A: The title The Walking People is the English translation of An Lucht Siuil (literally, the people of walking). In Irish, this phrase references one group: Irish travellers. Depending on the dialect and the section of the country, sometimes the Irish phrase for traveller is slightly different. Many Irish and Irish Americans still refer to travellers with the derogative term: tinker. Although the novel is not strictly about travellers in the Irish sense (with the exception of Michael Ward, who leaves the life behind), it is about travelers in the larger sense; no matter how long Greta and Michael stay in America, like all immigrants they began somewhere else.
Q: What sort of research did you have to do to write The Walking People?
A: I read as much as I could find – particularly about emigration in the 1950s and 1960s. I also read about the electrification of Ireland’s rural areas and about travellers. Although I’d been to Ireland a number of times growing up, I took one formal research trip to Galway and to the National Library in Dublin over one Christmas toward the beginning of the process. On the American side, I went down into a New York City water tunnel so I could get a more vivid sense of what Michael’s days looked like. My father worked as a sandhog for thirty-one years, but seeing the tunnel in person added an extra dimension to what I’d imagined.
Q: How long did it take to write The Walking People?

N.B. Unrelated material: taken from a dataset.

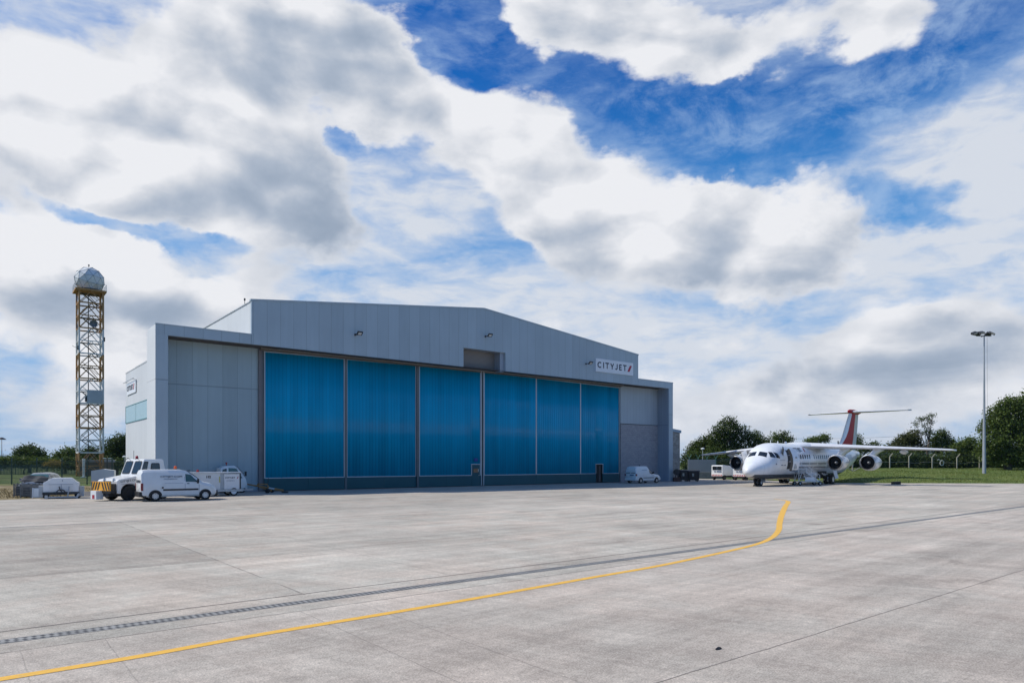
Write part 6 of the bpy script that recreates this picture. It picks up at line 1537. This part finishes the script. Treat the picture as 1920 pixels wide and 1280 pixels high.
# ------------------------------------------------------------------ FENCES
def mesh_panel(w, h, z0, step, r, hor=(), material='greenst'):
    b = MB(); n = int(w / step)
    for i in range(n): b.box(i * step, i * step + r, 0, r, z0, z0 + h)
    for z in hor: b.box(0, w, -r, 0, z, z + r * 1.6)
    return b
FA = thing('mesh_fence', 'tall dark green welded mesh fence behind the verge at the left', 'fence', (at(-25, 900, 69.6).x, 69.6, 0))
w = 2.56; proto = mesh_panel(w - .08, 2.35, .08, .085, .014, (.1, .62, 1.2, 1.8, 2.4)).build('mesh_panel', 'greenst', FA); pp = MB().box(-.045, .045, -.045, .045, 0, 2.72).build('post', 'greenst', FA)
for i in range(6):
    a = proto if i == 0 else proto.copy(); c = pp if i == 0 else pp.copy()
    for o in ((a, c) if i else ()): COL.objects.link(o); o.parent = FA
    a.location = (i * w + .04, 0, 0); c.location = (i * w, 0, 0)
FB = thing('boundary_fence', 'lower dark fence farther back across the green field at the left', 'fence', (at(-30, 889, 130).x, 130, 0))
w = 3.0; proto = mesh_panel(w - .06, 1.75, .02, .07, .022, (.05, .9, 1.72)).build('mesh_panel', 'greenst', FB); pp = MB().box(-.05, .05, -.05, .05, 0, 2.0).build('post', 'greenst', FB)
for i in range(10):
    a = proto if i == 0 else proto.copy(); c = pp if i == 0 else pp.copy()
    for o in ((a, c) if i else ()): COL.objects.link(o); o.parent = FB
    a.location = (i * w + .03, 0, 0); c.location = (i * w, 0, 0)
# concrete post fence on the bank
Zf = 114
xs = [1330, 1375, 1420, 1465, 1510, 1553, 1580, 1624, 1668.5, 1704.5, 1748, 1794.5, 1836.7, 1883.6, 1930]
P = [(( x - 960) / 1280 * Zf) for x in xs]
FC_ = thing('post_fence', 'perimeter fence of cranked concrete posts and green chain link on the grass bank', 'fence', (P[0], Zf, 0))
pm = MB(); pm.box(-.07, .07, -.07, .07, -.3, 2.0); pm.bar((0, 0, 1.97), (.30, -.28, 2.5), .12); post = pm.build('post', 'post', FC_)
for i, x in enumerate(P):
    o = post if i == 0 else post.copy()
    if i: COL.objects.link(o); o.parent = FC_
    o.location = (x - P[0], 0, ground_z(x, Zf))
for i, (a, c) in enumerate(zip(P, P[1:])):
    za, zc = ground_z(a, Zf), ground_z(c, Zf); b = MB(); n = int((c - a) / .13)
    for k in range(1, n):
        t = k / n; x = (a + (c - a) * t) - P[0]; z = za + (zc - za) * t; b.box(x, x + .010, .08, .09, z + .05, z + 1.9)
    for h in (.1, .55, 1.0, 1.45, 1.9): b.bar((a - P[0], .075, za + h), (c - P[0], .075, zc + h), .016)
    b.build('chain_link', 'greenst', FC_)
    b = MB()
    for h, dx, dy in ((2.12, .08, -.07), (2.32, .19, -.17), (2.5, .3, -.27)): b.bar((a - P[0] + dx, dy, za + h), (c - P[0] + dx, dy, zc + h), .014)
    b.build('barbed_wire', 'galv', FC_)
b = MB(); pts = []
x0, x1 = P[7] - P[0], P[-1] - P[0]; n = 70
for i in range(n + 1):
    x = x0 + (x1 - x0) * i / n; pts.append((x, -.05, ground_z(x + P[0], Zf) + 1.02 + .14 * math.sin(x * 1.25) * math.sin(x * .37 + 1)))
b.path(pts, .022, 5); o = b.build('sagging_cable', 'post'); o.location = (P[0], Zf, 0); tag(o, 'pale sagging cable hung in waves along the concrete post fence', 'cable')
c = at(1766, 867.5, Zf - .3)
b = MB(); nn = 20
for i in range(nn):
    a0, a1 = 2 * math.pi * i / nn, 2 * math.pi * (i + 1) / nn; b.tube((.30 * math.cos(a0), 0, .42 * math.sin(a0)), (.30 * math.cos(a1), 0, .42 * math.sin(a1)), .075, n=6)
b.bar((-.45, 0, .62), (-.75, 0, .5), .1); b.bar((-.4, 0, .55), (-.2, 0, .3), .08)
o = b.build('hose_coil', mat('pale_hose', (.50, .49, .44), .7)); o.location = c; tag(o, 'pale coiled loop of hose hanging on the concrete post fence', 'coil')
# green Y-topped posts behind the screen wall
FY = thing('security_fence', 'green security fence with Y shaped tops showing above the grey screen wall', 'fence', (at(1283, 880, 101).x, 101, 0))
pm = MB(); pm.box(-.05, .05, -.05, .05, 0, 2.9); pm.bar((0, 0, 2.85), (-.34, 0, 3.45), .055); pm.bar((0, 0, 2.85), (.34, 0, 3.45), .055); post = pm.build('post', mat('pale_green_steel', (.12, .26, .19), .5), FY)
for i in range(4):
    o = post if i == 0 else post.copy()
    if i: COL.objects.link(o); o.parent = FY
    o.location = (.75 + i * 1.28 * 1.02, 0, 0)
mesh_panel(9.0, 2.7, .1, .1, .014, (.2, 1.4, 2.7, 2.9)).build('mesh_panel', 'greenst', FY)
# ------------------------------------------------------------------ MASTS AND SMALL THINGS
M['mastgrey'] = mat('mast_grey', (.30, .32, .35), .5, .3, var=.1)
def mast(px, Z, ytop, r0, label, heads, name='floodlight_mast'):
    X = (px - 960) / 1280 * Z; zb = ground_z(X, Z); zt = at(px, ytop, Z).z
    t = thing(name, label, 'light mast', (X, Z, zb - .05)); h = zt - zb
    b = MB(); b.smooth = True
    b.tube((0, 0, 0), (0, 0, h * .35), r0, r0 * .72, 12); b.tube((0, 0, h * .35), (0, 0, h * .68), r0 * .68, r0 * .45, 12); b.tube((0, 0, h * .68), (0, 0, h), r0 * .42, r0 * .28, 12); b.build('pole', 'mastgrey', t, smooth=True, autos=30)
    b = MB(); b.bar((-1.1 * heads, 0, h - .15), (1.0 * heads, 0, h - .15), .09); b.bar((0, -.6 * heads, h - .15), (0, .6 * heads, h - .15), .09); b.build('crossarm', 'dark', t)
    return t, h
t, h = mast(1845.3, 95, 627, .24, 'tall galvanised floodlight mast on the grass bank at the right', 1)
for x, y, a in ((-1.35, 0, -20), (-.62, -.3, -8), (-.55, .45, 8), (1.0, 0, 24), (.85, .4, 18)):
    b = MB(); b.T = Matrix.Translation((x, y, h + .12)) @ Matrix.Rotation(R(a), 4, 'Y') @ Matrix.Rotation(R(25 if y <= 0 else -25), 4, 'X'); b.prism([(-.36, -.02), (.36, -.02), (.30, .26), (-.30, .26)], -.28, .28); b.build('lamp_head', 'dark', t)
    b = MB(); b.T = Matrix.Translation((x, y, h + .12)) @ Matrix.Rotation(R(a), 4, 'Y') @ Matrix.Rotation(R(25 if y <= 0 else -25), 4, 'X'); b.box(-.27, .27, -.294, -.282, .02, .23); b.build('lens', 'alu', t)
b = MB(); b.tube((.35, -.1, h - .4), (.38, -.12, 2), .012, n=5); b.build('halyard', 'dark', t)
t, h = mast(3.3, 190, 822, .20, 'far thin light mast beyond the fields at the extreme left', .9)
b = MB(); b.smooth = True; b.lathe([(0, 1.1), (.3, .8), (.6, .2)], (0, 0, h - .2), 'z', 14); b.build('lamp_crown', 'dark', t)
def street_lamp(px, Z, ytop, label, arm=.0):
    X = (px - 960) / 1280 * Z; zt = at(px, ytop, Z).z
    t = thing('street_lamp', label, 'street lamp', (X, Z, 0), group='small lamp posts')
    b = MB(); b.tube((0, 0, 0), (0, 0, zt), .06, .04, 8); b.build('pole', 'galv', t)
    b = MB(); b.smooth = True; b.lathe([(-.05, .10), (.0, .26), (.12, .28), (.2, .16), (.24, .02)], (0, 0, zt), 'z', 14); b.build('lamp_shade', 'lens', t, smooth=True)
street_lamp(1317.5, 99, 842, 'small white topped lamp post behind the grey screen wall')
street_lamp(233.5, 95, 857, 'small white topped lamp post beside the hangar end wall')
X = at(157, 893, 104)
b = MB(); b.smooth = True; b.tube((0, 0, 0), (0, 0, 2.75), .16, n=12); b.tube((0, 0, 2.75), (0, 0, 2.85), .20, n=12); b.box(-.3, .3, -.3, .3, -.02, .1)
o = b.build('white_pipe', 'towwhite'); o.location = (X.x, 104, 0); tag(o, 'white upright pipe standing at the foot of the radar tower', 'pipe')
X = at(201, 880, 86)
t = thing('aerial_post', 'dark post with two short white arms between the radar tower and the hangar', 'post', (X.x, 86, 0))
b = MB(); b.tube((0, 0, 0), (0, 0, 2.8), .07, n=8); b.build('post', 'dark', t); b = MB(); b.bar((-.5, 0, 2.8), (-.1, 0, 2.76), .08); b.build('arm', 'white', t); b = MB(); b.bar((.1, 0, 2.76), (.5, 0, 2.8), .08); b.build('arm', 'white', t)
# low site hut behind the tower
X = at(160, 880, 116)
t = thing('site_hut', 'low brown hut with pale roof behind the foot of the radar tower', 'hut', (X.x, 116, 0))
b = MB(); b.box(-1.2, 3.1, 0, 3, 0, 2.35); b.build('wall', mat('hut_brown', (.13, .10, .08), .8, var=.2), t); b = MB(); b.prism([(-1.4, 2.35), (3.3, 2.35), (3.1, 2.75), (-1.1, 2.75)], -.2, 3.2); b.build('roof', mat('hut_roof', (.30, .29, .28), .8), t)
# white cross-shaped marker beyond the engines
X = at(1598.5, 882, 100); zg = ground_z(X.x, 100)
t = thing('marker_frame', 'white timber post frame with slanting struts on the bank between the two near engines', 'frame', (X.x, 100, zg))
b = MB(); b.box(-.07, .07, -.07, .07, 0, 1.65); b.build('post', 'post', t)
b = MB(); b.bar((-.42, 0, .98), (.25, 0, .98), .08); b.build('crossbar', 'post', t)
b = MB(); b.bar((-1.05, -.2, .62), (-.1, -.1, .05), .10); b.build('strut', 'post', t)
b = MB(); b.bar((.1, -.1, .05), (1.0, -.2, .55), .10); b.build('strut', 'post', t)
# overhead wire between the trees, far behind
b = MB(); p0, p1 = at(1400, 820, 300), at(1760, 813, 300); pts = [p0.lerp(p1, i / 20) + Vector((0, 0, -1.2 * (1 - (i / 10 - 1) ** 2))) for i in range(21)]
b.path(pts, .045, 5); tag(b.build('overhead_wire', 'dark'), 'thin dark overhead wire crossing the sky behind the airliner tail', 'wire')
# grass tufts on the bank and the verge
def tufts(name, n, sampler, hgt, material):
    P = []; 
    while len(P) < n:
        x, y = sampler(); P.append((x, y, ground_z(x, y) + (0 if x < 33.5 else .02)))
    P = np.array(P); a = nrg.uniform(0, math.pi, n); hh = hgt * nrg.uniform(.5, 1.3, n); w_ = .022 + .03 * nrg.random(n)
    dx, dy = np.cos(a) * w_, np.sin(a) * w_; lean = nrg.normal(0, .35, (n, 2)) * hh[:, None]
    v = np.stack([P + np.stack([-dx, -dy, -.02 * np.ones(n)], 1), P + np.stack([dx, dy, -.02 * np.ones(n)], 1), P + np.stack([lean[:, 0], lean[:, 1], hh], 1)], 1).reshape(-1, 3)
    me = bpy.data.meshes.new(name); me.from_pydata(v.tolist(), [], [(3 * i, 3 * i + 1, 3 * i + 2) for i in range(n)]); me.materials.append(M[material])
    o = bpy.data.objects.new(name, me); COL.objects.link(o); return tag(o, kind='stuff')
M['tuftG'] = leaf_mat('tuft_green', (.100, .140, .028), (.160, .180, .045), .35)
M['tuftD'] = leaf_mat('tuft_dry', (.15, .12, .06), (.24, .19, .10), .3)
def sb():
    while True:
        x = 34 + 130 * rng.random() ** 1.0; e = 73.1 - (x - 55) * .04 if x > 55 else 75.1 - (x - 37.5) * .115
        y = e + .15 + 42 * rng.random() ** 1.3
        if x > 36 or y > 78: return x, y
tag(tufts('grass', 70000, sb, .13, 'tuftG'), 'rough green grass growing over the bank behind the airliner', 'grass')
def sv():
    t = rng.random(); u = -44 + 42.5 * rng.random(); v_ = 50.3 + 14 * rng.random() ** 1.5
    p = pl_(u, v_)
    return p
def sv2():
    while True:
        u = -44 + 53.5 * rng.random(); v_ = 50.7 + 20 * rng.random() ** 1.4; x, y = pl_(u, v_)
        if v_ < 52.8 + .0 and u > 1.2: continue
        if u > 5.2 and v_ < 62.3: continue
        if y < 69.2: return x, y
tag(tufts('dry_grass', 11000, sv2, .13, 'tuftD'), 'dry yellow grass growing along the verge at the left', 'grass')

A: The actual typing took roughly two years, but I’d been thinking about these characters for far longer. Greta, in particular, was someone I felt I knew quite well by the time I began writing, and in fact, the first draft attempt was written in the first person from Greta’s point of view. I got to around page 150 and realized I wanted to hear from other characters in this world, and so I switched it to a multiple third person point of view, with Greta’s as the most prominent voice. This was a difficult choice as it meant scrapping many months worth of work. However, once I made the switch and started over again the world of the Cahill women and Michael Ward felt fuller and more natural.